Aim of the task -> Copy exactly the lines that run from the top of the listing to the line containing "170, 0.44, 0.12)", both ends included, and omit the pictures.

Collected material ->
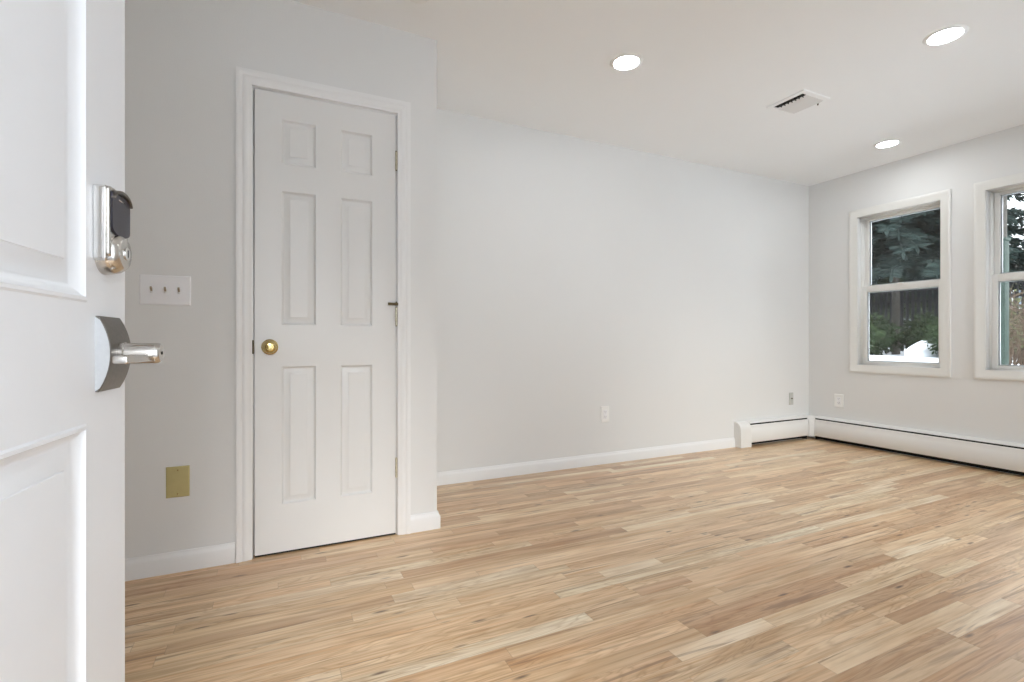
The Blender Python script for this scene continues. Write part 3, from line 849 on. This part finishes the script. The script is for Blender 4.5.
def conifer(name, x, y, height, rbase, z0, seed, mat, label, droop=0.5, nb=170, tw=0.42, tr=0.16):
    e = empty(name, (x, y, ground_h(x, y))); tag(e, label, 'tree', 'conifers beyond the yard')
    obj('boughs', conifer_mesh(height, rbase, z0, seed, droop, nb, tw), mat, e, smooth=False)
    bm = NB(); tube(bm, [(0, 0, -0.2), (0, 0, height*0.5), (0, 0, height*0.98)], [tr, tr*0.6, 0.02], 10); obj('trunk', bm, bark_m, e)
conifer('spruce_tree', 15.1, 7.62, 12.0, 3.3, 2.45, 3, needle_m, 'large blue-green spruce filling the upper pane of the near window', 0.42, 560, 0.40, 0.10)
conifer('spruce_tree', 20.0, 18.2, 12.0, 3.4, 1.6, 5, needle_m, 'blue-green spruce left of the largest spruce', 0.45, 240, 0.5)
conifer('pine_tree', 22.0, 11.6, 11.5, 3.0, 1.5, 8, needle2_m, 'greener conifer behind the largest spruce', 0.35, 240, 0.5)
conifer('pine_tree', 20.5, 4.4, 7.5, 2.2, 1.2, 11, needle2_m, 'green pine seen through the window at the right edge', 0.2, 170, 0.44, 0.12)

# neighbouring house behind the trees
nh = empty('neighbour_house', (31, 19.5, ground_h(30, 15)))
tag(nh, 'dark slate house with snow on its roof behind the trees', 'house')
bm = NB(); box(bm, -3, 3, -3.4, 4, -0.2, 2.6); obj('walls', bm, siding_m, nh)
bm = NB(); prism(bm, [(-3.4, 2.6), (3.4, 2.6), (0, 4.5)], -3.8, 4.4, 'y'); obj('roof', bm, roof_m, nh)
bm = NB(); prism(bm, [(-3.5, 2.56), (0, 4.58), (0, 4.70), (-3.55, 2.70)], -3.85, 4.45, 'y'); obj('roof_snow', bm, snow_m, nh)
for yy in (-2.2, 0.2, 2.4):
    bm = NB(); box(bm, -3.06, -3.0, yy - 0.5, yy + 0.5, 0.9, 2.1); fr = obj('window', bm, trim_m, nh)
    bm = NB(); box(bm, -3.08, -3.06, yy - 0.42, yy + 0.42, 0.98, 2.02); obj('pane', bm, pane_m, fr)
nh = empty('garage', (24.5, 7.7, ground_h(24, 7)))
tag(nh, 'small outbuilding with two pale blue panes behind the bare twigs', 'garage')
bm = NB(); box(bm, 0, 4, -1.2, 1.6, -0.2, 2.5); obj('walls', bm, M('brown_siding', (0.07, 0.05, 0.04), 0.8, noise=(3, 0.2)), nh)
bm = NB(); prism(bm, [(-0.4, 2.45), (4.4, 2.45), (2, 3.6)], -1.45, 1.85, 'y'); obj('roof', bm, roof_m, nh)
for yy in (0.50, 1.06):
    bm = NB(); box(bm, -0.05, 0.0, yy - 0.25, yy + 0.25, 1.35, 2.25); fr = obj('window', bm, trim_m, nh)
    bm = NB(); box(bm, -0.06, -0.05, yy - 0.20, yy + 0.20, 1.40, 2.20); obj('pane', bm, M('pale_pane', (0.55, 0.65, 0.78), 0.3, noise=(2, 0.05)) if 'pale_pane' not in bpy.data.materials else bpy.data.materials['pale_pane'], fr)

# green post, wires and coil, bare shrubs outside the right-hand window
gp = empty('green_post', (7.0, 2.535, ground_h(7, 2.5)))
tag(gp, 'muted green wooden post outside the right-hand window', 'post')
bm = NB(); box(bm, -0.05, 0.05, -0.048, 0.048, -0.3, 2.0 - ground_h(7, 2.5)); obj('shaft', bm, post_m, gp, bevel=0.006)
bm = NB(); box(bm, -0.06, 0.06, -0.058, 0.058, 2.0 - ground_h(7, 2.5), 2.03 - ground_h(7, 2.5)); obj('cap', bm, post_m, gp, bevel=0.006)
up = empty('utility_pole', (11.0, 3.99, ground_h(11, 4)))
tag(up, 'thin dark utility pole beyond the green post', 'utility pole')
bm = NB(); tube(bm, [(0, 0, -0.3), (0, 0, 8.5)], [0.085, 0.065], 12); obj('shaft', bm, bark_m, up)
bm = NB(); box(bm, -0.05, 0.05, -0.9, 0.9, 7.6, 7.7); obj('crossarm', bm, bark_m, up, bevel=0.005)
for yy in (-0.8, 0, 0.8):
    bm = NB(); lathe(bm, [(0, 0), (0.04, 0.01), (0.03, 0.05), (0.045, 0.07), (0.02, 0.12), (0, 0.12)], 12, (0, 0, 1), (0, yy, 7.7)); obj('insulator', bm, pane_m, up)
for i, (z0, z1, y1, r, lb) in enumerate(((4.05, 4.35, -6, 0.016, 'topmost black overhead wire outside the right-hand window'),
                            (3.70, 3.75, -6, 0.022, 'middle black overhead wire with the coil hanging from it'),
                            (3.35, 3.30, -6, 0.016, 'lowest black overhead wire outside the right-hand window'))):
    bm = NB(); zz = z0
    tube(bm, [(0, t*(y1 - 3.99), (z1 - z0)*t - 0.5*t*(1 - t)) for t in [q/14 for q in range(15)]], r, 6)
    o = obj('overhead_wire', bm, cable_m, loc=(10.9, 3.99, z0)); tag(o, lb, 'wire', 'overhead wires outside the right-hand window')
bm = NB()
for q in range(3):
    R0 = 0.085 + 0.006*q
    tube(bm, [(0.012*q, R0*math.cos(2*PI*i/28), R0*math.sin(2*PI*i/28)) for i in range(29)], 0.008, 6, caps=False)
tube(bm, [(0.012, 0, 0.09), (0.012, 0, 0.135)], 0.006, 6)
o = obj('cable_coil', bm, cable_m, loc=(10.88, 3.80, 3.535)); tag(o, 'small black coil of cable hanging from the overhead wire', 'cable')

def bare_shrub(x, y, h, r, seed, label, nstem=26):
    rnd = random.Random(seed); e = empty('bare_shrub', (x, y, ground_h(x, y))); tag(e, label, 'shrub', 'leafless shrubs outside the right-hand window')
    bm = NB(); tips = []
    for i in range(nstem):
        a = rnd.uniform(0, 2*PI); rr = r*rnd.uniform(.3, 1); hh = h*rnd.uniform(.6, 1)
        p0 = Vector((0.08*math.cos(a), 0.08*math.sin(a), -0.05)); p3 = Vector((rr*math.cos(a), rr*math.sin(a), hh))
        pts = [p0.lerp(p3, t) + Vector((rnd.gauss(0, .03), rnd.gauss(0, .03), 0.12*math.sin(PI*t))) for t in (0, .25, .5, .75, 1)]
        tube(bm, pts, [.010, .008, .006, .0045, .002], 5)
        for k in range(7):
            b0 = pts[1 + k % 4]; v = Vector((rnd.gauss(0, 1), rnd.gauss(0, 1), rnd.uniform(0, 1.2))).normalized()
            L_ = rnd.uniform(.12, .32)*h; mid_ = b0 + v*L_*.5 + Vector((0, 0, .02)); tips.append(b0 + v*L_)
            tube(bm, [b0, mid_, b0 + v*L_], [.005, .0035, .0015], 4)
    obj('twigs', bm, twig_m, e, smooth=False)
    bm = NB()
    for t in tips:
        for _ in range(2):
            foliage(bm, t, (.05, .05, .05), 1, .045, rnd)
    obj('leaves', bm, dleaf_m, e, smooth=False)
bare_shrub(8.6, 3.02, 0.95, 0.55, 1, 'bare twiggy shrub nearest the right-hand window')
bare_shrub(10.0, 3.50, 1.05, 0.5, 2, 'bare brown shrub behind the nearest twiggy one')
bare_shrub(12.1, 4.15, 1.25, 0.45, 6, 'tall bare brown shrub beyond the dark pole')
bare_shrub(7.6, 2.15, 0.8, 0.5, 4, 'low bare shrub right of the green post')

The result ->
The Blender Python script for this scene continues. Write part 3, from line 849 on. This part finishes the script. The script is for Blender 4.5.
def conifer(name, x, y, height, rbase, z0, seed, mat, label, droop=0.5, nb=170, tw=0.42, tr=0.16):
    e = empty(name, (x, y, ground_h(x, y))); tag(e, label, 'tree', 'conifers beyond the yard')
    obj('boughs', conifer_mesh(height, rbase, z0, seed, droop, nb, tw), mat, e, smooth=False)
    bm = NB(); tube(bm, [(0, 0, -0.2), (0, 0, height*0.5), (0, 0, height*0.98)], [tr, tr*0.6, 0.02], 10); obj('trunk', bm, bark_m, e)
conifer('spruce_tree', 15.1, 7.62, 12.0, 3.3, 2.45, 3, needle_m, 'large blue-green spruce filling the upper pane of the near window', 0.42, 560, 0.40, 0.10)
conifer('spruce_tree', 20.0, 18.2, 12.0, 3.4, 1.6, 5, needle_m, 'blue-green spruce left of the largest spruce', 0.45, 240, 0.5)
conifer('pine_tree', 22.0, 11.6, 11.5, 3.0, 1.5, 8, needle2_m, 'greener conifer behind the largest spruce', 0.35, 240, 0.5)
conifer('pine_tree', 20.5, 4.4, 7.5, 2.2, 1.2, 11, needle2_m, 'green pine seen through the window at the right edge', 0.2, 170, 0.44, 0.12)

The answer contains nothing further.